Lors de l’audition devant le Conseil constitutionnel, le 25 septembre, Me Olivier le Mailloux, l’avocat du plaignant, évoquant le passé sulfureux du texte, avait dénoncé une législation qui « porte les stigmates les plus humiliantes de notre histoire contemporaine ». L’avocat avait particulièrement sonné la charge contre la commune de rattachement obligatoire pour pouvoir s’inscrire sur les listes électorales, une disposition contraire selon lui au « principe de libre circulation » de tous les citoyens de l’Union européenne. Me Le Mailloux s’est également insurgé contre l’obligation d’être rattaché à une commune où la population de gens de voyage ne dépasse pas 3 %. « Monsieur le Président, serait-il possible de nos jours d’envisager un tel quota pour tout autre catégorie de Français? », s’était-il enflammé. Il avait ainsi pointé l’existence de contraintes supérieures pour les gens du voyage à celles que peuvent connaître les sans-abri.
En réponse, le représentant du gouvernement, Xavier Pottier, avait rappelé que « le principe de rattachement d’une commune n’entraîne aucune obligation d’y résider réellement » mais qu’en revanche « la condition de domicile permet aux personnes de bénéficier de certains droits ou de certains devoirs », comme le droit de vote, le mariage, les obligations fiscales… Précisant que le quota de 3 % était susceptible de dérogation, il avait suggéré de le conserver. M. Pottier avait néanmoins dès cette audience envisagé l’abrogation totale de la loi, et demandé aux sages de prévoir dans ce cas un délai de transition vers les dispositifs de droit commun.

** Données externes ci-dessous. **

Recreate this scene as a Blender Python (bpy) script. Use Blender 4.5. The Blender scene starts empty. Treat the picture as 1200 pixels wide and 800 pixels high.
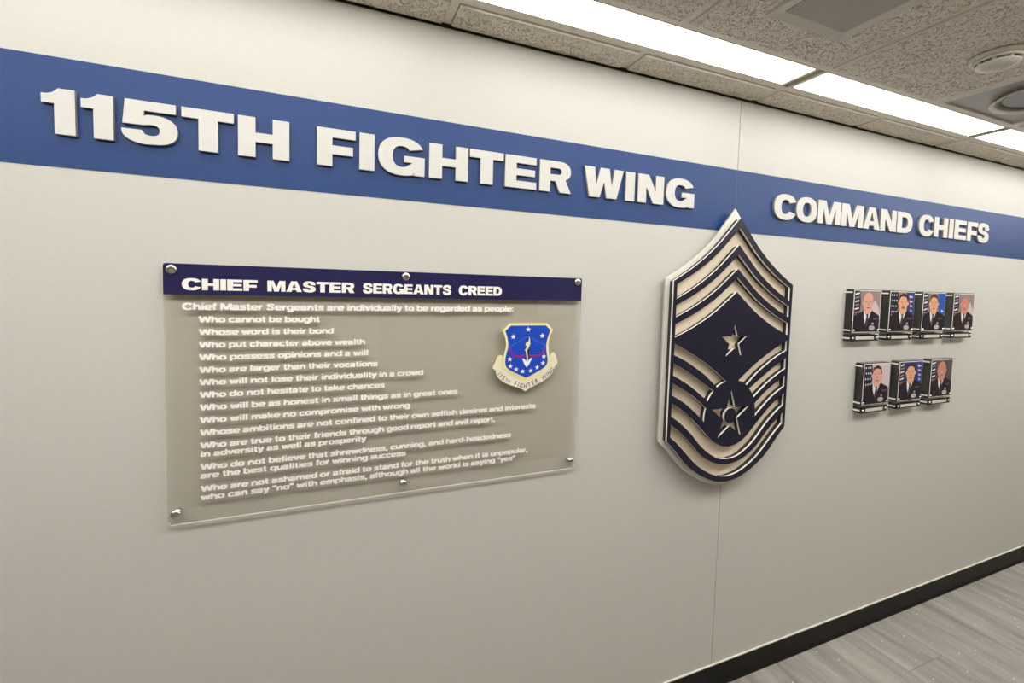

Cette loi avait déjà été contestée à plusieurs reprises par des parlementaires. Le 15 décembre 2010, Jean-Marc Ayrault, alors président du groupe socialiste à l’Assemblée nationale, avait déposé une proposition de loi, paraphée notamment par François Hollande pour l’abrogation du statut spécial. Plus récemment, le 31 juillet, le sénateur UMP Pierre Hérisson, président de la commission nationale consultative des gens du voyage depuis 2005, avait à son tour déposé un texte de 18 articles, véritable remise à plat de l’ensemble des questions concernant le statut des gens du voyage, citoyens français. Parmi les propositions, figurait l’abolition des titres de circulation mais le maintien du principe de la commune de rattachement et du quota de 3 %. Le Conseil constitutionnel n’a clairement pas été aussi loin.